And Then There Were Four, Backstory

And Then There Were Four is about five teenagers (Caleb, Evangeline, Saralinda, Antoine, and Kenyon) who learn that their parents are conspiring to kill them.

But few stories come from a single idea, or a single inspirational source.

MONSTER AND CHATTERBOX

Meet two of my five teenagers-on-the-run:

CALEB: “One thing is true. You are not a little boy anymore. You are seventeen, and you don’t believe in Mommy keeping you safe or in friends having your back or in anybody, including you, knowing the difference between good and evil.”

Caleb has reason to believe he’s got a dangerous dissociative personality disorder—kind of like Dr. Jekyll and Mr. Hyde.

 

SARALINDA: “I used to love [The Thirteen Clocks] too until I realized that Princess Saralinda is one of those princesses who is beautiful but has very little character and also she is under a curse that stops her from speaking her mind (which troubles me though I understand the curse is necessary for the plot). I like my name in any case and there are still things I like about the book but I can’t love it anymore is my point.

“However I’m reminded of Princess Saralinda every time I don’t tell my mother what I think.”

From this, you will see that my character Saralinda (unlike her namesake from James Thurber’s novel) does not have a problem confiding her thoughts. Is Thurber’s Princess Saralinda an influence because I reacted against her? Absolutely!

I LIKE ME A SUPERVILLAIN

If there’s to be a conspiracy of five parents, then to me it follows (as the night the day!) that one of them is a supervillain. I personally feel a supervillain should be super-smart.

Since Dr. Colchester (my supervillain) is expert at manipulating people, I found myself thinking about Puppet Master, from the Fantastic Four comics.

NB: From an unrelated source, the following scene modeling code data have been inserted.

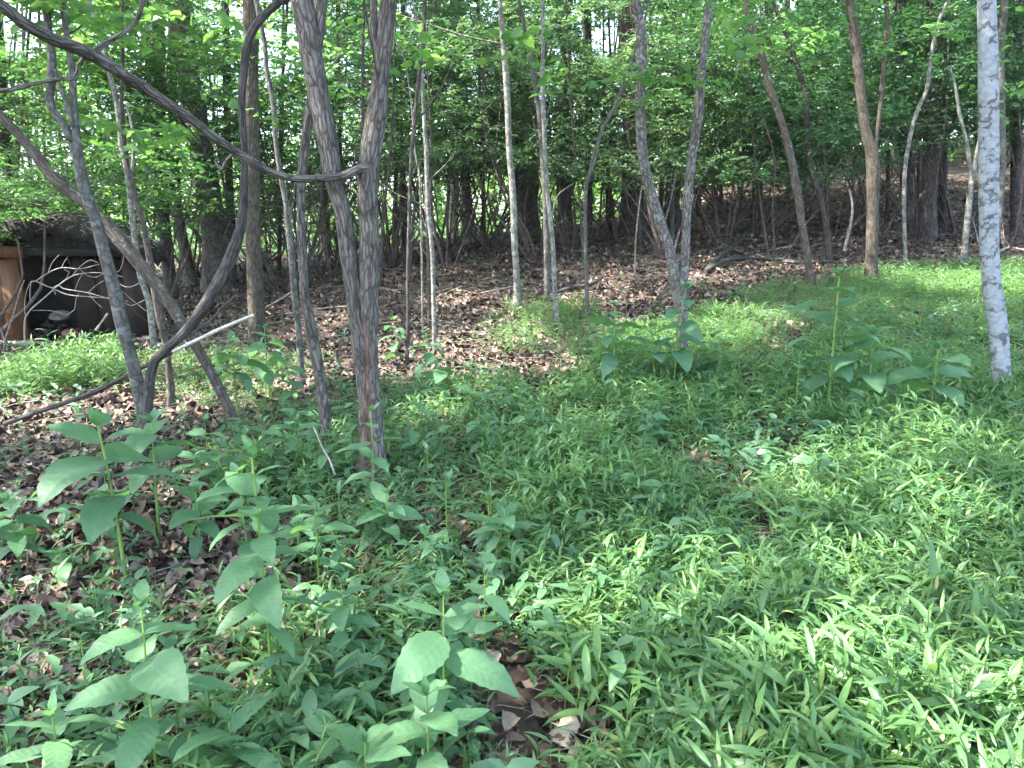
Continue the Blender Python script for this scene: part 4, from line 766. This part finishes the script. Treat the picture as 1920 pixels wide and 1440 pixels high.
# bleached dead branch with many twigs in front of the shed opening
YD = YS - .55
def zb(pts): return [(q[0], q[1], q[2] * .46, YD) for q in pts]
tw = [[(109, 535, 5), (98, 540, 5), (80, 533, 5), (67, 527, 4), (59, 528, 4), (56, 548, 3), (57, 565, 3)], [(67, 527, 4), (90, 512, 4), (115, 502, 4), (150, 504, 3), (187, 495, 2)],
      [(109, 535, 4), (135, 518, 4), (160, 512, 3), (197, 512, 3), (230, 519, 2)], [(109, 534, 5), (118, 541, 5), (140, 545, 4), (165, 549, 4), (205, 560, 3), (240, 565, 2)], [(98, 540, 4), (125, 552, 4), (160, 556, 3), (205, 559, 2)],
      [(115, 502, 3), (121, 490, 2), (126, 484, 2)], [(90, 512, 3), (98, 492, 2), (111, 478, 2)], [(232, 474, 2), (230, 495, 3), (224, 508, 2), (212, 512, 2)], [(214, 520, 3), (228, 535, 3), (245, 538, 2), (268, 527, 2)],
      [(225, 562, 3), (245, 573, 2), (272, 562, 2)], [(222, 540, 2), (245, 560, 2), (276, 585, 2)], [(135, 518, 2), (150, 500, 2), (170, 487, 2), (183, 492, 2)], [(165, 549, 2), (180, 535, 2), (195, 526, 2)], [(140, 545, 2), (148, 525, 2), (155, 513, 2)],
      [(48, 596, 4), (46, 570, 4), (50, 545, 3), (58, 528, 3)], [(101, 542, 3), (104, 552, 4)], [(165, 549, 2), (178, 565, 2), (192, 577, 2)], [(150, 504, 2), (160, 515, 2), (180, 520, 2), (200, 508, 2)], [(109, 535, 3), (124, 522, 2), (130, 510, 2), (120, 505, 2)], [(150, 545, 2), (143, 560, 2), (140, 580, 2)], [(60, 582, 2), (85, 582, 2), (105, 584, 2), (125, 590, 2), (140, 580, 2)]]
stick('bleached twiggy dead branch spreading in front of the shed', zb([(47, 648, 7), (46, 615, 7), (48, 594, 7), (58, 580, 7), (73, 567, 6), (87, 555, 6), (109, 535, 6)]), 'paletwig', 8, name='dead_branch', limbs=[zb(q) for q in tw])
stick('short pale stick leaning right of the red can', [(202, 588, 4, YD), (192, 602, 4, YD), (180, 619, 5, YD)], 'paletwig', 6)
stick('thin bare shoot in front of the orange boards', [(8, 668, 4, YD), (9, 640, 4, YD), (25, 590, 3, YD), (38, 545, 3, YD), (46, 525, 2, YD)], 'deadwood', 6, limbs=[[(9, 640, 3, YD), (0, 615, 3, YD), (-12, 600, 2, YD)]])

# ------------------------------------------------------------------ ground plants by instancing (grass, seedlings, dead leaves)
def strip_leaf(mb, base, az, el, L, Wd, droop, tone, rows=4, fold=.18, tw=0):
    """a pointed leaf: midrib and two edges"""
    p = np.array(base, float); V = []; st = L / rows; e = el
    wid = {4: [.35, 1, .85, .5, 0], 5: [.3, .95, 1, .75, .42, 0]}[rows]
    for k in range(rows + 1):
        d = np.array([math.cos(az) * math.cos(e), math.sin(az) * math.cos(e), math.sin(e)]); s = np.array([-math.sin(az), math.cos(az), 0]); s = s * math.cos(tw) + np.array([0, 0, 1]) * math.sin(tw)
        nrm = np.cross(d, s); w = Wd * wid[k] / 2
        if k == rows: V.append(p.copy())
        else: V += [p + s * w + nrm * w * fold * 2, p.copy(), p - s * w + nrm * w * fold * 2]
        p = p + d * st; e -= droop / rows
    T = []
    for k in range(rows - 1):
        a = k * 3; T += [[a, a + 1, a + 4], [a, a + 4, a + 3], [a + 1, a + 2, a + 5], [a + 1, a + 5, a + 4]]
    a = (rows - 1) * 3; T += [[a, a + 1, a + 3], [a + 1, a + 2, a + 3]]
    mb.add(V, T, tone=np.full(len(V), tone))
def stemtube(mb, pts, r, tone=.5):
    pts = [np.array(p, float) for p in pts]; V = []
    for p in pts: V += [p + np.array([r * math.cos(a), r * math.sin(a), 0]) for a in (0, 2.1, 4.2)]
    T = []
    for k in range(len(pts) - 1):
        for j in range(3): a, b = k * 3 + j, k * 3 + (j + 1) % 3; T += [[a, b, b + 3], [a, b + 3, a + 3]]
    mb.add(V, T, tone=np.full(len(V), tone))
def grass_shoot(seed, h=.2, nl=6, L=.085, Wd=.013):
    r = np.random.default_rng(seed); mb = MB(); lean = r.uniform(0, .35); la = r.uniform(0, 6.28)
    pos = lambda f: np.array([math.cos(la) * lean * h * f * f, math.sin(la) * lean * h * f * f, h * f]); stemtube(mb, [pos(0), pos(.5), pos(1)], .0014, .35)
    az = r.uniform(0, 6.28)
    for k in range(nl):
        f = .3 + .7 * k / (nl - 1); az += math.pi + r.normal(0, .5); s = (.7 + .5 * math.sin(math.pi * f)) * r.uniform(.8, 1.15)
        strip_leaf(mb, pos(f), az, r.uniform(.1, .95) if k < nl - 1 else r.uniform(.7, 1.3), L * s, Wd * s * r.uniform(.85, 1.25), r.uniform(.3, 1.3), r.uniform(0, 1), tw=r.normal(0, .35))
    return mb.mesh('shoot')
def seedling(seed, h=.08, L=.045, Wd=.022, pairs=2):
    r = np.random.default_rng(seed); mb = MB(); stemtube(mb, [(0, 0, 0), (.004, .003, h * .5), (0, 0, h)], .0012, .4); az = r.uniform(0, 6.28)
    for k in range(pairs):
        z = h * (1 - .35 * k); s = 1 - .1 * k
        for j in range(2 if pairs > 1 else 3): strip_leaf(mb, (0, 0, z), az + j * (math.pi if pairs > 1 else 2.1) + r.normal(0, .25), r.uniform(0, .5), L * s * r.uniform(.8, 1.2), Wd * s * r.uniform(.85, 1.2), r.uniform(.2, .9), r.uniform(0, 1), rows=4, fold=.12, tw=r.normal(0, .25))
        az += math.pi / 2 + r.normal(0, .2)
    return mb.mesh('seedling')
def dead_leaf(seed, L=.075):
    r = np.random.default_rng(seed); w = L * r.uniform(.42, .7); NX = 7; V = []; cx, cy_ = r.uniform(-1.0, 1.0), r.uniform(-1.5, 1.5); ph = r.uniform(0, 6); bend = r.uniform(-.25, .25)
    prof = np.array([.05, .55, .85, 1.0, .86, .55, .03]) * (1 + np.where(np.arange(7) % 2, .16, -.12) * (seed % 2))
    for i in range(NX):
        for j in range(3):
            x = (i / 6 - .5) * L; q = (j - 1); y = q * w / 2 * prof[i] * r.uniform(.9, 1.1) + bend * L * (2 * x / L) ** 2 * .4
            z = cx * x * x / L * 1.5 + cy_ * y * y / w * 1.4 + .035 * L * math.sin(i * 1.9 + ph + j) - .04 * L * (j == 1); V.append((x, y, z + .006))
    T = [[i * 3 + j, (i + 1) * 3 + j, (i + 1) * 3 + j + 1, i * 3 + j + 1] for i in range(NX - 1) for j in range(2)]
    mb = MB(); mb.add(V, T, tone=np.full(len(V), .5)); return mb.mesh('dead_leaf', True)
def scatter(name, label, meshes, m, X, Y, Zs, rot, scl, idx=None):
    protos = bpy.data.collections.new(name + '_kinds')
    for k, me in enumerate(meshes):
        if not me.materials: me.materials.append(m)
        o = bpy.data.objects.new(f'{name}_kind', me); protos.objects.link(o)
    n = len(X); V = np.stack([X, Y, Zs], 1); me = bpy.data.meshes.new(name); me.vertices.add(n); me.vertices.foreach_set('co', V.astype(np.float32).ravel())
    a = me.attributes.new('rot', 'FLOAT_VECTOR', 'POINT'); a.data.foreach_set('vector', rot.astype(np.float32).ravel())
    a = me.attributes.new('scl', 'FLOAT_VECTOR', 'POINT'); a.data.foreach_set('vector', np.asarray(scl, np.float32).ravel())
    a = me.attributes.new('idx', 'INT', 'POINT'); a.data.foreach_set('value', (rng.integers(0, len(meshes), n) if idx is None else idx).astype(np.int32))
    me.update(); o = bpy.data.objects.new(name, me); COL.objects.link(o); tag(o, label, kind='stuff')
    ng = bpy.data.node_groups.new(name, 'GeometryNodeTree'); ng.interface.new_socket('Geometry', in_out='INPUT', socket_type='NodeSocketGeometry'); ng.interface.new_socket('Geometry', in_out='OUTPUT', socket_type='NodeSocketGeometry')
    N = ng.nodes; Lk = ng.links; gi = N.new('NodeGroupInput'); go = N.new('NodeGroupOutput'); ins = N.new('GeometryNodeInstanceOnPoints'); ci = N.new('GeometryNodeCollectionInfo'); ci.inputs[0].default_value = protos; ci.inputs[1].default_value = True; ci.inputs[2].default_value = True
    def na(nm, ty): q = N.new('GeometryNodeInputNamedAttribute'); q.data_type = ty; q.inputs[0].default_value = nm; return q.outputs[0]
    e2r = N.new('FunctionNodeEulerToRotation'); Lk.new(na('rot', 'FLOAT_VECTOR'), e2r.inputs[0]); Lk.new(e2r.outputs[0], ins.inputs['Rotation']); Lk.new(na('scl', 'FLOAT_VECTOR'), ins.inputs['Scale'])
    Lk.new(na('idx', 'INT'), ins.inputs['Instance Index']); ins.inputs['Pick Instance'].default_value = True; Lk.new(ci.outputs[0], ins.inputs['Instance']); Lk.new(gi.outputs[0], ins.inputs['Points']); Lk.new(ins.outputs[0], go.inputs[0])
    md = o.modifiers.new('scatter', 'NODES'); md.node_group = ng; return o
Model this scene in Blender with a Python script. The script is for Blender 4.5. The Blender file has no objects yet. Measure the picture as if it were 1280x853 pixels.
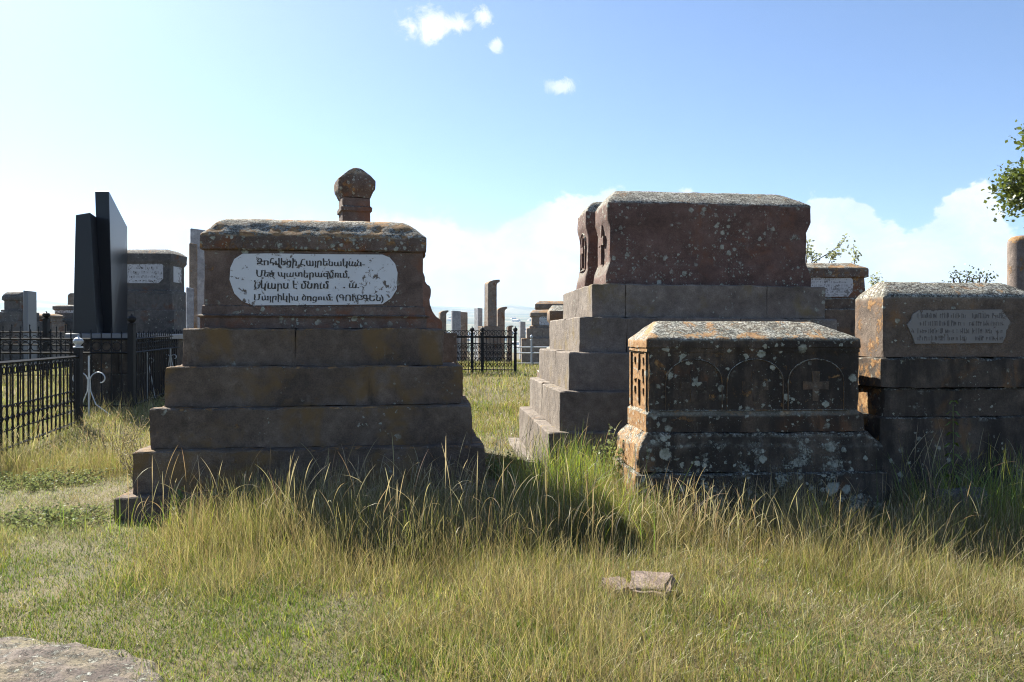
import bpy, bmesh, math, random
import numpy as np
from mathutils import Vector, noise, geometry

C = bpy.context.scene
col = C.collection
rad = math.radians
rng = np.random.default_rng(7)
random.seed(7)

# ------------------------------------------------------------------ camera, sky, sun, exposure
EYE, HOR, F = 1.5, 422.0, 1000.0          # eye height (m), horizon row and focal length of the 1280 px photograph
cd = bpy.data.cameras.new('camera'); cam = bpy.data.objects.new('camera', cd); col.objects.link(cam)
cam.location = (0, 0, EYE); cam.rotation_euler = (rad(90) - math.atan((426.5 - HOR) / F), 0, 0)
cd.sensor_width = 36; cd.lens = 36 * F / 1280; cd.clip_start = .05; cd.clip_end = 30000
C.camera = cam

SUN_EL, SUN_AZ = rad(41), rad(-40)        # azimuth measured from +Y towards +X
sd = bpy.data.lights.new('sun', 'SUN'); sun = bpy.data.objects.new('sun', sd); col.objects.link(sun)
sd.energy = 5.0; sd.angle = rad(.53); sd.color = (1, .95, .85)
sdir = Vector((math.sin(SUN_AZ) * math.cos(SUN_EL), math.cos(SUN_AZ) * math.cos(SUN_EL), math.sin(SUN_EL)))
sun.rotation_euler = sdir.to_track_quat('Z', 'Y').to_euler(); sun.location = sdir * 50

C.view_settings.view_transform = 'Standard'; C.view_settings.look = 'None'
C.view_settings.gamma = 1; C.view_settings.exposure = 1.75
C.render.engine = 'CYCLES'
C.cycles.use_denoising = True; C.cycles.denoising_prefilter = 'NONE'
C.cycles.filter_width = 1.1
C.cycles.max_bounces = 8; C.cycles.diffuse_bounces = 4; C.cycles.transmission_bounces = 6
C.cycles.volume_bounces = 0; C.cycles.transparent_max_bounces = 8


class NT:
    """small helper to wire nodes"""
    def __init__(s, tree): s.t = tree; s.n = tree.nodes; s.l = tree.links
    def new(s, typ, **kw):
        n = s.n.new(typ)
        for k, v in kw.items(): setattr(n, k, v)
        return n
    def inp(s, sock, v):
        if v is None: return
        if isinstance(v, bpy.types.NodeSocket): s.l.new(v, sock)
        else: sock.default_value = v
    def math(s, op, a, b=None, c=None, clamp=False):
        n = s.new('ShaderNodeMath', operation=op, use_clamp=clamp)
        for i, v in enumerate((a, b, c)): s.inp(n.inputs[i], v)
        return n.outputs[0]
    def vmath(s, op, a, b=None, scale=None):
        n = s.new('ShaderNodeVectorMath', operation=op)
        s.inp(n.inputs[0], a); s.inp(n.inputs[1], b)
        if scale is not None: s.inp(n.inputs['Scale'], scale)
        return n.outputs['Value'] if op in ('DISTANCE', 'LENGTH', 'DOT_PRODUCT') else n.outputs[0]
    def noise(s, vec, scale, detail=6, rough=.55, dist=0, colour=False):
        n = s.new('ShaderNodeTexNoise'); s.inp(n.inputs['Vector'], vec)
        n.inputs['Scale'].default_value = scale; n.inputs['Detail'].default_value = detail
        n.inputs['Roughness'].default_value = rough; n.inputs['Distortion'].default_value = dist
        return n.outputs['Color' if colour else 'Fac']
    def voro(s, vec, scale, feature='F1'):
        n = s.new('ShaderNodeTexVoronoi', feature=feature); s.inp(n.inputs['Vector'], vec)
        n.inputs['Scale'].default_value = scale
        return n.outputs['Distance'], (n.outputs['Color'] if 'Color' in n.outputs else None)
    def ss(s, x, a, b):
        n = s.new('ShaderNodeMapRange', interpolation_type='SMOOTHSTEP')
        s.inp(n.inputs['Value'], x); s.inp(n.inputs['From Min'], a); s.inp(n.inputs['From Max'], b)
        return n.outputs[0]
    def mapr(s, x, a, b, c, d):
        n = s.new('ShaderNodeMapRange')
        for k, v in zip(('Value', 'From Min', 'From Max', 'To Min', 'To Max'), (x, a, b, c, d)): s.inp(n.inputs[k], v)
        return n.outputs[0]
    def mix(s, f, a, b, blend='MIX'):
        n = s.new('ShaderNodeMix', data_type='RGBA', blend_type=blend)
        s.inp(n.inputs[0], f)
        for sock, v in ((n.inputs[6], a), (n.inputs[7], b)):
            if isinstance(v, (tuple, list)) and len(v) == 3: v = (*v, 1)
            s.inp(sock, v)
        return n.outputs[2]
    def ramp(s, f, stops, interp='LINEAR'):
        n = s.new('ShaderNodeValToRGB'); s.inp(n.inputs[0], f); r = n.color_ramp; r.interpolation = interp
        while len(r.elements) < len(stops): r.elements.new(.5)
        for e, (p, c) in zip(r.elements, stops):
            e.position = p; e.color = (*c, 1) if len(c) == 3 else c
        return n.outputs[0]
    def sep(s, v):
        n = s.new('ShaderNodeSeparateXYZ'); s.inp(n.inputs[0], v); return n.outputs


def build_world():
    w = bpy.data.worlds.new('World'); C.world = w; w.use_nodes = True
    T = NT(w.node_tree)
    for n in list(T.n): T.n.remove(n)
    sky = T.new('ShaderNodeTexSky', sky_type='NISHITA', sun_disc=False)
    sky.sun_elevation = SUN_EL; sky.sun_rotation = SUN_AZ
    sky.altitude = 1900; sky.air_density = 1.0; sky.dust_density = 2.8; sky.ozone_density = 1.6
    d = T.new('ShaderNodeTexCoord').outputs['Generated']
    x, y, z = T.sep(d)[:3]
    az = T.math('ARCTAN2', x, y)
    el = T.math('ARCSINE', z)
    # cumulus bank standing over the far hills: its top edge rises and falls with the compass direction
    deg = math.pi / 180
    a01 = T.mapr(az, -40 * deg, 40 * deg, 0, 1)
    prof = [(-40, 1.0), (-35, 7.5), (-20, 8.6), (-9.5, 9.6), (-6.5, 9.2), (-1, 8.6), (3, 9.6), (7, 10.0), (13, 9.0), (20, 8.8), (22.6, 9.2),
            (24.5, 8.0), (27.2, 7.9), (28.6, 9.4), (30.6, 9.5), (31.8, 7.0), (34, 5.0), (40, .5)]
    top = T.ramp(a01, [((p + 40) / 80, (e / 12,) * 3) for p, e in prof])
    sv = T.vmath('MULTIPLY', d, (1, 1, 1.35))
    n1 = T.noise(sv, 13, 9, .56, .15)
    n2 = T.noise(sv, 5.5, 6, .5)
    edge = T.math('ADD', T.math('MULTIPLY', top, 12 * deg), T.math('MULTIPLY', T.math('SUBTRACT', n1, .5), 7.5 * deg))
    over = T.math('SUBTRACT', edge, el)
    crisp = T.mapr(az, -16 * deg, 4 * deg, 3.0 * deg, .5 * deg)
    bank = T.math('MULTIPLY', T.ss(over, 0.0, crisp), T.mapr(n2, .30, .62, .70, 1.0))
    bank = T.math('MINIMUM', bank, 1.0)
    # four small high clouds
    small = None
    for (px, py, rx, ry) in ((538, 34, .034, .018), (566, 30, .026, .010), (603, 22, .011, .011), (621, 58, .008, .009), (703, 108, .017, .009)):
        v = Vector(((px - 640) / F, 1, (HOR - py) / F)).normalized()
        dd = T.vmath('MULTIPLY', T.vmath('SUBTRACT', d, tuple(v)), (1 / rx, 1 / rx, 1 / ry))
        ln = T.math('ADD', T.vmath('LENGTH', dd), T.math('MULTIPLY', T.math('SUBTRACT', T.noise(d, 42, 9, .68, .6), .5), 3.4))
        m = T.math('SUBTRACT', 1, T.ss(ln, .25, 1.25))
        small = m if small is None else T.math('MAXIMUM', small, m)
    small = T.math('MULTIPLY', small, .9)
    cover = T.math('MAXIMUM', bank, small)
    shade = T.noise(sv, 9, 8, .6, .3)
    ccol = T.ramp(shade, [(.30, (.62, .74, .98)), (.48, (.80, .88, 1.0)), (.62, (1.0, 1.0, 1.0))])
    cl = T.vmath('SCALE', ccol, scale=6.9)
    skyc = T.mix(1.0, sky.outputs[0], (.92, .995, 1.11), 'MULTIPLY')
    out = T.mix(cover, skyc, cl)
    bg = T.new('ShaderNodeBackground'); T.inp(bg.inputs[0], out); bg.inputs[1].default_value = .05
    o = T.new('ShaderNodeOutputWorld'); T.l.new(bg.outputs[0], o.inputs[0])


build_world()


# ------------------------------------------------------------------ helpers
def at(px, py, d):
    """pixel of the 1280 px photograph + distance in metres -> point of the place"""
    return Vector(((px - 640) * d / F, d, EYE + (HOR - py) * d / F))


def ss(a, b, x):
    t = np.clip((np.asarray(x, float) - a) / (b - a), 0, 1); return t * t * (3 - 2 * t)


_perm = np.random.default_rng(3).random((256, 256))


def vnoise(x, y):
    x = np.asarray(x, float); y = np.asarray(y, float)
    xi = np.floor(x).astype(int); yi = np.floor(y).astype(int); fx = x - xi; fy = y - yi
    fx = fx * fx * (3 - 2 * fx); fy = fy * fy * (3 - 2 * fy)
    g = lambda a, b: _perm[a % 256, b % 256]
    return (g(xi, yi) * (1 - fx) + g(xi + 1, yi) * fx) * (1 - fy) + (g(xi, yi + 1) * (1 - fx) + g(xi + 1, yi + 1) * fx) * fy


def fbm(x, y, o=4):
    s, a, t = 0, 1, 0
    for i in range(o):
        s = s + a * vnoise(x * 2 ** i + 17 * i, y * 2 ** i + 31 * i); t += a; a *= .5
    return s / t


def ground_z(x, y):
    x = np.asarray(x, float); y = np.asarray(y, float)
    r = np.hypot(x, y)
    th = np.arctan2(x, y)
    z = .58 * ss(10, 25, y) + .07 * (fbm(x * .5 + 50, y * .5 + 50, 3) - .5) * (r < 400) - .03
    z = z - 38 * ss(45, 380, r)
    z = z + 150 * ss(900, 4600, r) + 8 * (fbm(x * .004 + 90, y * .004 + 90, 3) - .5) * ss(500, 1500, r)
    ridge = fbm(th * 14 + 40, r * 0 + 3.3, 4)
    z = z + (60 + 170 * ridge) * ss(4300, 6300, r)
    return z


def gz(x, y): return float(ground_z(x, y))


def tag(o, label=None, cat=None, group=None, kind=None):
    if label: o['label'] = label
    if cat: o['category'] = cat
    if group: o['group'] = group
    if kind: o['kind'] = kind
    return o


def thing(name, label, cat, loc=(0, 0, 0), rz=0, group=None, ry=0, rx=0):
    o = bpy.data.objects.new(name, None); col.objects.link(o); o.empty_display_size = .2
    o.location = loc; o.rotation_euler = (rx, ry, rz)
    return tag(o, label, cat, group)


def link_mesh(name, me, m=None, parent=None, smooth=None):
    if m: me.materials.append(m)
    if smooth is not None:
        me.polygons.foreach_set('use_smooth', [True] * len(me.polygons))
        me.set_sharp_from_angle(angle=rad(smooth))
    o = bpy.data.objects.new(name, me); col.objects.link(o)
    if parent: o.parent = parent
    return o


def obj(name, bm, m=None, parent=None, smooth=None):
    bm.normal_update()
    me = bpy.data.meshes.new(name); bm.to_mesh(me); bm.free()
    return link_mesh(name, me, m, parent, smooth)


def loft(bm, rect, secs, seg=.05, amp=.005, bev=.010, seed=0., chip=.005, ech=None):
    """stack of rectangular rings: rect=(x0,x1,y0,y1), secs=[(z, offset or (left,right,front,back))]; worn edges"""
    x0, x1, y0, y1 = rect
    full = []
    norm = [(z, (o,) * 4 if not isinstance(o, (tuple, list)) else tuple(o)) for z, o in secs]
    for i, (z, o) in enumerate(norm):
        if i:
            zp, op = norm[i - 1]
            n = max(1, math.ceil(max(abs(z - zp), max(abs(a - b) for a, b in zip(o, op))) / seg))
            for k in range(1, n):
                t = k / n; full.append((zp + (z - zp) * t, tuple(a + (b - a) * t for a, b in zip(op, o)), False))
        full.append((z, o, 0 < i))
    z, o = norm[-1]                                   # close the top with shrinking rings
    hx = (x1 + o[1] - x0 + o[0]) / 2; hy = (y1 + o[3] - y0 + o[2]) / 2; hm = min(hx, hy) - .02
    n = max(1, int(hm / .1))
    for k in range(1, n + 1):
        full.append((z, tuple(a - hm * k / n for a in o), False))
    nx = max(2, round((x1 - x0) / seg)); ny = max(2, round((y1 - y0) / seg))
    rings = []
    for (z, o, e) in full:
        ax, bx, ay, by = x0 - o[0], x1 + o[1], y0 - o[2], y1 + o[3]
        b = min(bev, (bx - ax) / 4, (by - ay) / 4)
        P = []
        P += [(ax + b + (bx - ax - 2 * b) * i / nx, ay, i in (0, nx)) for i in range(nx + 1)]
        P += [(bx, ay + b + (by - ay - 2 * b) * i / ny, i in (0, ny)) for i in range(ny + 1)]
        P += [(bx - b - (bx - ax - 2 * b) * i / nx, by, i in (0, nx)) for i in range(nx + 1)]
        P += [(ax, by - b - (by - ay - 2 * b) * i / ny, i in (0, ny)) for i in range(ny + 1)]
        cx, cy = (ax + bx) / 2, (ay + by) / 2
        ring = []
        for (x, y, corner) in P:
            v = Vector((x, y, z)); q = v + Vector((seed * 3.7, seed * 1.3, seed * 2.1))
            dv = noise.noise_vector(q * 2.6) * amp + noise.noise_vector(q * 11) * amp * .7 + noise.noise_vector(q * 27) * amp * .35
            if corner:
                c = max(0, noise.noise(q * 6.5)) * chip * 2.2 + max(0, noise.noise(q * 19)) * chip
                dv += Vector((cx - x, cy - y, 0)).normalized() * c
            if e:
                ec = chip if ech is None else ech; dv.z -= max(0, noise.noise(q * 5.3)) * ec * 1.6 + max(0, noise.noise(q * 21)) * ec
            ring.append(bm.verts.new(v + dv))
        rings.append(ring)
    m = len(rings[0])
    for a, b in zip(rings, rings[1:]):
        for i in range(m):
            j = (i + 1) % m
            bm.faces.new((a[i], a[j], b[j], b[i]))
    bm.faces.new(rings[-1]); bm.faces.new(list(reversed(rings[0])))
    return bm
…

By the way, Puppet Master happens also to be a genuinely caring father. Confusing . . . and I wanted confusion to bedevil my characters.

PLOTTING FOR DUMMIES

Okay, so my plot shamelessly marries aspects of And Then There Were None by Agatha Christie, Strangers on a Train by Patricia Highsmith, and The Grounding of Group 6 by Julian F. Thompson.

However, when you’re working with a large cast of characters, a lot of settings, and a bunch of complications (and you’re not Christie, Highsmith, or Thompson), you use some odd tricks to figure things out—so, allow me to explain my use of coffee stirrers in the plotting process: [Link to video.]

WHY, WHY, WHY?

Five villains means five motives—or more, if one of them happens to be playing a deeper game. (Hint: Oh yes, that’s happening.)

Full disclosure, one day over lunch, I got help with the brainstorming of possible motivations, from Holly Black, Delia Sherman, Cassandra Clare, Joshua Lewis, Paolo Bacigalupi, Franny Billingsley, and Sarah Rees Brennan. (Yes, I know.)

Here’s a peek at the ideas the collaboration came up with, and then what I chose to do: Link to video.

 “I’M ON A BOAT!”

The story begins in a collapsing outbuilding at a private boarding school north of New York City, but for large stretches, the kids are running for their lives. Which left me room for some improvisation, since setting is where I tend to make decisions on the fly—some of them purely to amuse myself, and to see if I can make them work. Like, the kids are cornered on Fire Island so: “I’m on a boat!

And then—because there is an element of logic to setting, too—if you’re on a boat on the Atlantic Ocean near NYC but you don’t know how to boat and then (of course) something happens, then where would you end up? Coney Island.

As Evangeline says, “A deserted amusement park by dead of night. What could be more fun?”

LOVE, BETRAYAL and REDEMPTION

And Then There Were Four involves themes that I find obsessively interesting.

  1. A group in danger, where everyone pulls together, loves each other, saves each other. And if nobody outside the group believes in the danger—all the better. For this reason I adore the Scooby gang from the TV show Buffy the Vampire Slayer.
  2. “Sometimes, the people who mean you harm as the ones who say they love you.”  -Matthew Walsh, in my earlier novel The Rules of Survival.

My belief as a storyteller is that while the events in a thriller must be over the top, the characters’ emotional reactions have to be as movingly real as I can make them.

For Caleb, Saralinda, Antoine, Kenyon, and Evangeline, I wanted their discovery of horrific betrayal to be redeemed, ultimately, by their discovery of each other. Because it turns out—and maybe this is a little bit of a spoiler, sorry—that Caleb is wrong.

Friends can have your back. And sometimes, too, they know you better than you do.